Own Your Data


A number of months ago at a Public Relations Society luncheon on social media I had a discussion with a New York City-based arts organization regarding the social media arm of their current marketing program. Only a few days earlier this organization launched their first blog using the Tumblr platform. When asked what I thought of the platform, I sung its praises – easy to use, great searchability, simple and high quality media integration, domain name mapping, etc.

Those around me could tell I was holding back a little bit and prodded me a bit for the “But…”

“You don’t own your content when using a third party site like Tumblr.”

Of course from an intellectual property and copyright perspective you, of course, still own it.

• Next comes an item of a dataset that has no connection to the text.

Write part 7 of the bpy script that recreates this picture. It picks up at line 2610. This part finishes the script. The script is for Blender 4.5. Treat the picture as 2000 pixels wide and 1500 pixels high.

What you lose is control over your data. Since the original .com boom services have been known to close up shop (sometimes overnight, because of a lack of funding or interest), or have control, access or privacy problems. Even the big guys like Facebook and Microsoft can fall prey to these kinds of issues.

The response from the group was well reasoned and expected, “I’m sure they keep backup copies of the data from their posts on their own systems if they have to restart elsewhere.” The representative nodded in agreement. While this is a great plan (and one every organization should put into place), it doesn’t solve the real problem.

When using a free service like Tumblr, or even a freemium one that primarily serves non-paying accounts, accountability becomes difficult if there are any service hiccups.

Need proof? Try to find a customer service phone number for GMail (the Contacting Support page is here. On the other hand, if you’re paying to use Business Google Apps for your domain and mail services (which is a paid product) there’s a 24/7 emergency hotline.

For mission critical projects or the foundation of your programs, do you really want to rely on a service that has no revenue stream from their primary business? Or do you want to know that someone is accountable? The greatest loss to Tumblr if they lose your business is losing a user. The loss to a paid service is a loss to part of their revenue stream in addition to the loss of a user. Which service type do you think has greater motivation to keep you?

Then of course, Tumblr did go down. For over a day. Tumblr’s not the only platform that would be susceptible to that kind of outage. The same could have happened to a blog hosted on WordPress.com, Blogger.com, etc. But a self-hosted blog using any one of a number of platforms would remove at least one possible link in the chain between a blog and its visitors. And as we know a chain is only as strong as its weakest link.

Do you know where your weakest link is? Can you eliminate it? What is it worth to you in (dollars, cents and time) to keep greater control of your content?